**TASK DETAILS**: Please count the lines below that contain the word "More", and reply with that number alone.
---------- DATASET ENTRIES ----------
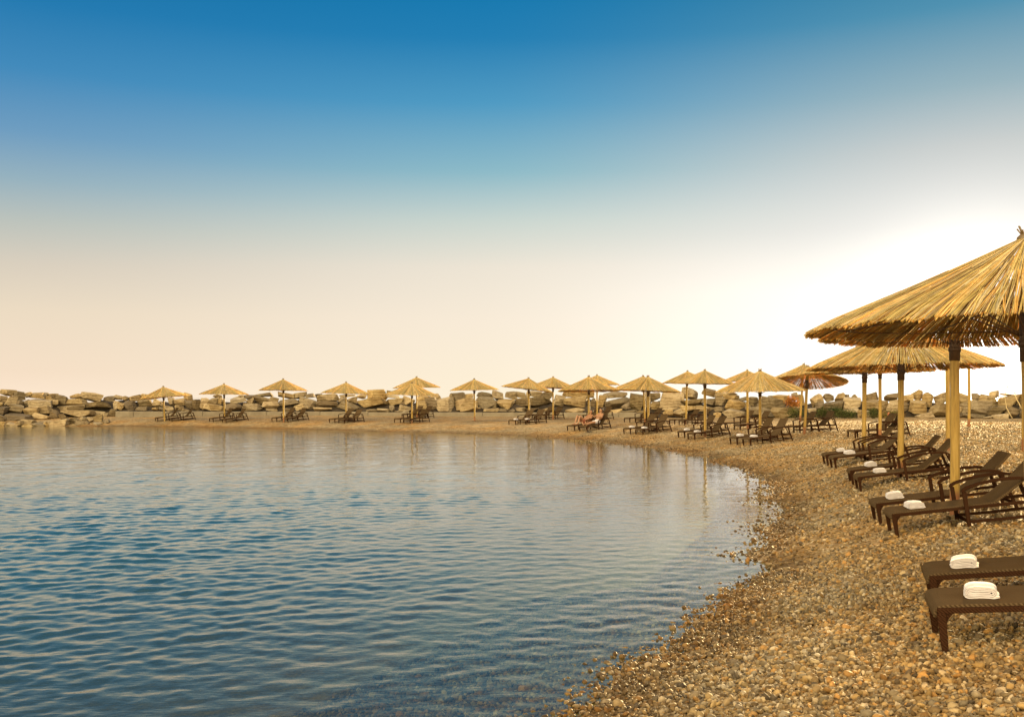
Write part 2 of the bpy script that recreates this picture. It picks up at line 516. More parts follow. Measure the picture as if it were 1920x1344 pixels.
def mat_simple(name, col, rough=.6, noise=None, spec=.4, bump=0, nscale=8, stretch=(1, 1, 1)):
    m, t = new_mat(name)
    tc = t.node('ShaderNodeTexCoord')
    mp = t.node('ShaderNodeMapping', {'Vector': tc.outputs['Object'], 'Scale': stretch})
    n = t.node('ShaderNodeTexNoise', {'Vector': mp.outputs[0], 'Scale': nscale, 'Detail': 6.0, 'Roughness': .6})
    c = t.mix(t.maprange(n.outputs[0], .3, .7), tuple(col) + (1,), tuple(noise or [x * .7 for x in col]) + (1,))
    kw = dict(col=c, rough=rough, spec=spec)
    if bump:
        kw['normal'] = t.node('ShaderNodeBump', {'Strength': .6, 'Distance': bump, 'Height': n.outputs[0]}).outputs[0]
    out(t, principled(t, **kw))
    return m


def mat_reed():
    m, t = new_mat('dry_reed')
    at = t.node('ShaderNodeAttribute', attribute_name='col')
    tc = t.node('ShaderNodeTexCoord')
    n = t.node('ShaderNodeTexNoise', {'Vector': tc.outputs['Object'], 'Scale': 9.0, 'Detail': 5.0})
    c = t.mix(t.maprange(n.outputs[0], .40, .66, 0, .6), at.outputs['Color'], t.mix(1.0, at.outputs['Color'], (.62, .54, .42, 1), 'MULTIPLY'))
    d = t.node('ShaderNodeBsdfDiffuse', {'Color': c})
    tr = t.node('ShaderNodeBsdfTranslucent', {'Color': t.mix(1.0, c, (1.2, .80, .26, 1), 'MULTIPLY')})
    gl = t.node('ShaderNodeBsdfGlossy', {'Color': (.9, .85, .7, 1), 'Roughness': .42})
    s = t.node('ShaderNodeMixShader', {0: .42, 1: d, 2: tr})
    out(t, t.node('ShaderNodeMixShader', {0: .05, 1: s, 2: gl}))
    return m


def mat_pole():
    m, t = new_mat('peeled_wood')
    tc = t.node('ShaderNodeTexCoord')
    mp = t.node('ShaderNodeMapping', {'Vector': tc.outputs['Object'], 'Scale': (9, 9, .7)})
    n = t.node('ShaderNodeTexNoise', {'Vector': mp.outputs[0], 'Scale': 3.0, 'Detail': 7.0, 'Roughness': .65})
    c = t.ramp(n.outputs[0], [(.25, (.07, .040, .008)), (.45, (.25, .15, .026)), (.6, (.31, .195, .042)), (.8, (.13, .075, .014))])
    sp = t.node('ShaderNodeSeparateXYZ', {0: tc.outputs['Object']})
    n2 = t.node('ShaderNodeTexNoise', {'Vector': tc.outputs['Object'], 'Scale': 5.0})
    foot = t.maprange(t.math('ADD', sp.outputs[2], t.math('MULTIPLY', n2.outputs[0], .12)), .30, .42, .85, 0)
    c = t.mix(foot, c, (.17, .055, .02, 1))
    b = t.node('ShaderNodeBump', {'Strength': .5, 'Distance': .006, 'Height': n.outputs[0]})
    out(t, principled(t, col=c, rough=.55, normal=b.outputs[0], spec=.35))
    return m


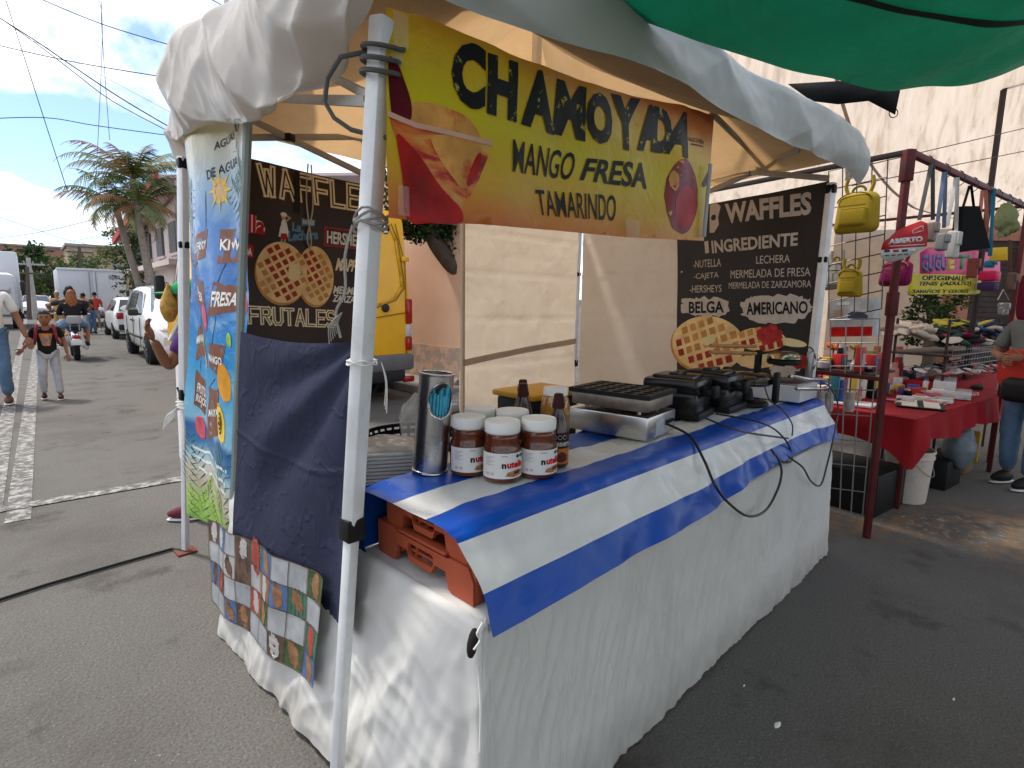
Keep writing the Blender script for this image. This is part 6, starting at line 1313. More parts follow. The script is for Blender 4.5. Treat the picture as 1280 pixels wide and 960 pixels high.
m_ = MB(); c_ = PF(1192, 471, 5.4); m_.box(c_-V((0, 0, .08)), (1.5, .34, .16), 0, .01, radians(-9)); m_.build('display_riser', rcl, label='red covered riser under the heap of packets', cat='display stand')
heap('clothes_pile', PF(1137, 420, 5.3), (.20, .15, .14), 26, [hw, hw, paper], 'cream clothes piled behind the bottles', 'clothes', None, (.08, .15), 'piles of clothes on the back rack')
heap('clothes_pile', PF(1196, 413, 5.5), (.22, .15, .12), 26, [hy, hy, hw, hgn], 'yellow and cream clothes piled in the middle of the back rack', 'clothes', None, (.07, .13), 'piles of clothes on the back rack')
heap('clothes_pile', PF(1228, 415, 5.6), (.20, .15, .10), 24, [hbl, hk, hw, hbl], 'blue black and white clothes piled beside the standing man', 'clothes', None, (.07, .13), 'piles of clothes on the back rack')
heap('clothes_pile', PF(1205, 428, 5.35), (.40, .12, .10), 40, [hk, hpn, hk, hgn, hw], 'black and magenta garments spilling over the front of the back rack', 'clothes', None, (.06, .12), 'piles of clothes on the back rack')
t = thing('back_rack', 'low wire rack with shelf holding the piles of clothes', 'rack', G(1190, 500, 0)); c_ = PF(1185, 436, 5.5)
m_ = MB(); m_.box(V((c_.x, c_.y, c_.z-.02)), (1.6, .5, .02), 0, .004, radians(-9)); m_.build('shelf', darkst, t)
for s_ in (-.75, .75):
    for q in (-.2, .2): m_ = MB(); m_.bar(V((c_.x, c_.y, 0))+RA*s_+RB*q, V((c_.x, c_.y, c_.z+.3))+RA*s_+RB*q, .02, .02); m_.build('post', darkst, t)
m_ = MB()
for k in range(4): m_.tube([V((c_.x, c_.y, c_.z-.12+.05*k))-RA*.75-RB*.25, V((c_.x, c_.y, c_.z-.12+.05*k))+RA*.75-RB*.25], .003, 4)
for k in range(20): q = V((c_.x, c_.y, 0))-RA*(.75-.079*k)-RB*.25; m_.tube([q+V((0, 0, c_.z-.13)), q+V((0, 0, c_.z+.06))], .002, 4)
m_.build('wire_front', gwl, t)
# garments on the back bar
for k, (c_, nm, w, h) in enumerate([((.55, .52, .48), 'white', .22, .50), ((.42, .03, .14), 'pink', .20, .42), ((.02, .02, .025), 'black', .24, .55), ((.03, .08, .26), 'blue', .20, .46), ((.30, .03, .03), 'red', .22, .52), ((.10, .22, .16), 'sea green', .20, .40), ((.40, .30, .05), 'mustard', .22, .48), ((.18, .07, .22), 'violet', .20, .44)]):
    q = RS(.32+.29*k, 1.87, 1.43); m_ = MB(); m_.box(q-V((0, 0, h/2)), (w, .05, h), 0, .02, radians(-9), 3)
    for v in m_.v: v += RB*.02*nz(v.x*16, v.y*16, v.z*5+k)+RA*.015*nz(v.x*10, v.z*9, k)
    t = thing('hanging_garment', nm+' garment hung on the back bar of the goods stall', 'garment', q-V((0, 0, h)), 0, 'garments on the back bar'); m_.build('cloth', M('garment_'+nm.replace(' ', '_'), c_, rough=.9), t, ang=70); m_ = MB(); m_.tube([q+V((0, 0, .03)), q-V((0, 0, .01))], .004, 5); m_.build('hook', darkst, t)
# under the table
bp_ = V((5.03, .74, 0)); bwh = M('bucket_plastic', (.55, .50, .44), rough=.5, var=.1, vs=5, dirt=(.36, .30, .24), ds=6, dfac=.6)
t = thing('bucket', 'dirty white plastic bucket under the corner of the red cloth', 'bucket', bp_)
m_ = MB(); m_.lathe([(0, .002), (.128, .002), (.132, .01), (.150, .34), (.158, .345), (.158, .36), (.152, .362), (.152, .385), (.160, .388), (.160, .405), (.148, .405), (.125, .02)], bp_, 36); m_.build('pail', bwh, t, ang=30)
m_ = MB(); m_.tube([bp_+V((.16*cos(a), .16*sin(a), .36-.14*sin((a+2.2)/2.2*pi/2.0 if False else (k/16)*pi))) for k, a in [(k, -pi*.95+k/16*pi*.8) for k in range(17)]], .003, 5); m_.build('wire_handle', gwl, t)
def ub(px_, py_, sz, m, name, lab, cat, rz=-9):
    p = G(px_, py_, 0); m_ = MB(); m_.box(V((p.x, p.y, sz[2]/2))+RA*sz[0]*.4+RB*sz[1]*.3, sz, 0, .01, radians(rz)); return m_.build(name, m, label=lab, cat=cat)
ub(1168, 610, (.35, .40, .24), M('black_crate_plastic', (.012, .012, .013), rough=.5), 'storage_crate', 'black plastic crate under the red table right of the bucket', 'crate')
ub(1198, 592, (.24, .22, .20), M('cardboard_brown', (.22, .12, .06), rough=.8), 'cardboard_box', 'brown cardboard box under the red table', 'box'); blob('plastic_bag', G(1203, 585, .2)+V((.15, .05, .12)), (.12, .11, .17), M('grey_blue_bag', (.14, .17, .20), rough=.3, var=.4), 'grey blue stuffed bag on the cardboard box under the red table', 'bag', .2, 9, 3)
ub(1219, 578, (.04, .06, .30), M('yellow_plastic', (.45, .28, .02), rough=.5), 'yellow_crate_post', 'narrow yellow plastic upright under the far end of the red table', 'upright')
ub(1075, 640, (.50, .55, .30), MATS['black_crate_plastic'], 'storage_crate', 'big black crate behind the lower wire grid', 'crate')

# buildings and bush closing the view at the right
brk = M('salmon_column', (.34, .16, .11), rough=.85, var=.12, vs=4); dkw = M('dark_shutter', (.050, .038, .036), rough=.6, var=.25)
t = thing('house', 'salmon and brown house front behind the goods stall with a dark shutter', 'house', FL(12.5, 11, 0))
def fw(px0, px1, z0, z1, f, m, nm, th=.3):
    a_, b_ = PF(px0, 385, f), PF(px1, 385, f); m_ = MB(); c_ = (a_+b_)/2; m_.box((c_.x, c_.y, (z0+z1)/2), ((b_-a_).length, th, z1-z0), 0, 0, radians(-45)); return m_.build(nm, m, t, smooth=False)
fw(1030, 1177, 0, 3.4, 12.9, M('cream_wall', (.50, .40, .31), rough=.9, var=.1), 'wall'); fw(1177, 1199, 0, 3.4, 12.75, brk, 'pillar', .5); sh_ = fw(1199, 1262, 0, 3.0, 12.9, dkw, 'shutter', .1); fw(1196, 1265, 3.0, 5.0, 12.95, brk, 'lintel')
m_ = MB()
for k in range(24):
    a_, b_ = PF(1200, 385, 12.83), PF(1261, 385, 12.83); m_.bar(V((a_.x, a_.y, .1+.12*k)), V((b_.x, b_.y, .1+.12*k)), .015, .03)
m_.build('slats', MATS['dark_shutter'], sh_); fw(1262, 1420, 0, 5.0, 12.9, brk, 'wall')

# ============================================================= STREET: vehicles
glassd = M('car_glass_dark', (.02, .025, .028), rough=.06, spec=.8, coat=.6); glassl = M('car_glass_pale', (.16, .20, .20), rough=.06, spec=.8, coat=.8, var=.3, vs=2)
tyre = M('tyre_rubber', (.014, .014, .014), rough=.85, bump=.2, bs=60); rim = M('alloy_rim', (.45, .45, .46), rough=.3, metal=.8); trimd = M('dark_trim', (.03, .03, .032), rough=.55); wpaint = M('white_car_paint', (.70, .70, .68), rough=.25, var=.04, coat=.5); ypaint = M('yellow_van_paint', (.80, .42, .01), rough=.28, var=.06, coat=.5, dirt=(.70, .36, .02), ds=2, dfac=.5)
tlr = M('tail_light_red', (.35, .012, .012), rough=.15, coat=.6); tlw = M('tail_light_clear', (.55, .50, .48), rough=.15, coat=.6); chrome = M('chrome', (.6, .6, .6), rough=.15, metal=1)
def loft(st, m=0):
    mb_ = MB(); k = None
    for (x, zb, zt, zr, wb, wr) in st:
        half = [(0, zb), (wb*.86, zb), (wb*.975, zb+.10), (wb, (zb+zt)/2), (wb*.985, zt-.03), (wb*.96, zt), (wr, zr-.07), (wr*.93, zr-.02), (wr*.7, zr), (0, zr+.012)]
        ring = [V((x, y, z)) for y, z in half]+[V((x, -y, z)) for y, z in half[-2:0:-1]]; b = len(mb_.v); k = len(ring)
        mb_.add(ring, [])
    n_ = len(st)
    for i in range(n_-1):
        for j in range(k): mb_.f.append([i*k+j, i*k+(j+1) % k, (i+1)*k+(j+1) % k, (i+1)*k+j]); mb_.mi.append(m)
    mb_.f.append(list(range(k))); mb_.mi.append(m); mb_.f.append([(n_-1)*k+j for j in range(k)][::-1]); mb_.mi.append(m); return mb_
def st_at(st, x):
    for a, b in zip(st[:-1], st[1:]):
        if min(a[0], b[0]) <= x <= max(a[0], b[0]): f_ = (x-a[0])/((b[0]-a[0]) or 1); return [lerp(p, q, f_) for p, q in zip(a, b)]
    return st[0] if abs(x-st[0][0]) < abs(x-st[-1][0]) else st[-1]
def side_pt(st, x, f_, s_, off=.008):
    _, zb, zt, zr, wb, wr = st_at(st, x); return V((x, s_*(lerp(wb*.96, wr, f_)+off), lerp(zt, zr-.07, f_)))
def side_win(mb_, st, q, s_, m=0):
    """q = (x back low, x front low, x front high, x back high), f low, f high"""
    (a, b, c, d), f0, f1 = q
    mb_.grid(lambda u, v: side_pt(st, lerp(lerp(a, b, u), lerp(d, c, u), v), lerp(f0, f1, v), s_), 6, 3, m)
def wheel(t, x, y, r, w, s_):
    mb_ = MB(); R_ = Matrix.Rotation(pi/2, 3, 'X'); mb_.lathe([(r*.62, -w/2), (r*.92, -w/2), (r, -w*.35), (r, w*.35), (r*.92, w/2), (r*.62, w/2)], (x, y, r), 30, R=R_); tw = mb_.build('wheel', tyre, t, local=True)
    mb_ = MB(); mb_.lathe([(r*.63, -w*.40), (r*.60, -w*.46), (r*.2, -w*.42), (0, -w*.44)], (x, y, r), 24, R=R_, caps=False); mb_.lathe([(r*.63, w*.40), (r*.60, w*.46), (r*.2, w*.42), (0, w*.44)], (x, y, r), 24, R=R_, caps=False)
    for k in range(5): a = k*2*pi/5; mb_.bar((x+r*.15*cos(a), y+s_*w*.46, r+r*.15*sin(a)), (x+r*.57*cos(a), y+s_*w*.46, r+r*.57*sin(a)), r*.14, .02)
    mb_.build('rim', rim, tw, local=True)
    mb_ = MB(); mb_.lathe([(r*1.16, -w*.35), (r*1.16, w*.40)], (x, y, r), 28, R=R_); mb_.build('wheel_arch', trimd, t, local=True)
# --- minivan facing the visitor (front = +x locally)
t = thing('minivan', 'white family minivan parked facing the stall, pale sunshade behind its windscreen', 'car', S(15.75, 2.80), ST+pi)
mv = [(-2.35, .35, .95, 1.0, .86, .80), (-2.30, .26, 1.0, 1.35, .93, .78), (-2.12, .22, 1.03, 1.66, .95, .74), (-1.5, .20, 1.03, 1.72, .96, .75), (-.2, .20, 1.02, 1.73, .97, .76), (.45, .20, 1.02, 1.66, .97, .73), (.95, .20, 1.03, 1.38, .97, .74), (1.42, .20, 1.03, 1.10, .96, .80), (1.95, .22, .92, .98, .93, .74), (2.25, .27, .78, .83, .86, .66), (2.36, .33, .62, .66, .76, .58)]
loft(mv).build('body', wpaint, t, local=True, ang=50, sub=1)
for s_ in (-1, 1):
    for q in (((-2.05, -1.35, -1.35, -1.95), .12, .92), ((-1.25, -.25, -.25, -1.25), .10, .92), ((-.15, .92, .42, -.15), .10, .90)):
        m_ = MB(); side_win(m_, mv, q, s_); m_.build('window', glassd, t, local=True)
    m_ = MB(); m_.grid(lambda u, v: V((lerp(-1.6, 1.1, u), s_*(st_at(mv, lerp(-1.6, 1.1, u))[4]+.012), .52+.05*v)), 10, 1); m_.build('side_moulding', trimd, t, local=True, solid=.01)
    for x in (-.35, -.05): m_ = MB(); m_.box((x, s_*.985, .90), (.16, .03, .04), 0, .012); m_.build('door_handle', trimd, t, local=True)
    for x in (-.20, .85, -1.3): m_ = MB(); m_.bar((x, s_*.972, .35), (x, s_*.965, .98), .008, .012); m_.build('door_seam', trimd, t, local=True)
    m_ = MB(); m_.box((.78, s_*1.06, 1.10), (.10, .20, .15), 0, .04); m_.box((.78, s_*.97, 1.06), (.06, .10, .05), 0, .01); m_.build('mirror', trimd, t, local=True)
    for x in (-1.45, 1.47): wheel(t, x, s_*.86, .325, .21, s_)
    m_ = MB(); m_.ell((2.12, s_*.66, .74), (.16, .20, .085), 14); m_.build('headlight', tlw, t, local=True)
    m_ = MB(); m_.ell((2.02, s_*.86, .72), (.10, .06, .06), 10); m_.build('indicator', M('indicator_amber', (.55, .20, .04), rough=.2), t, local=True)
    m_ = MB(); m_.bar((-2.0, s_*.62, 1.76), (.3, s_*.62, 1.75), .03, .03, 0, .008); m_.build('roof_rail', trimd, t, local=True)
m_ = MB(); m_.grid(lambda u, v: V((lerp(1.36, .50, v)+.012-.05*abs(2*u-1)**2, lerp(-1, 1, u)*lerp(.80, .64, v), lerp(1.10, 1.62, v)+.025)), 12, 8); m_.build('windscreen', glassl, t, local=True, ang=80)
m_ = MB(); m_.box((2.36, 0, .62), (.04, .7, .14), 0, .02); m_.build('grille', trimd, t, local=True); m_ = MB(); m_.box((2.32, 0, .36), (.12, 1.5, .20), 0, .05); m_.build('bumper', wpaint, t, local=True)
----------
**OUTPUT BELOW**: 2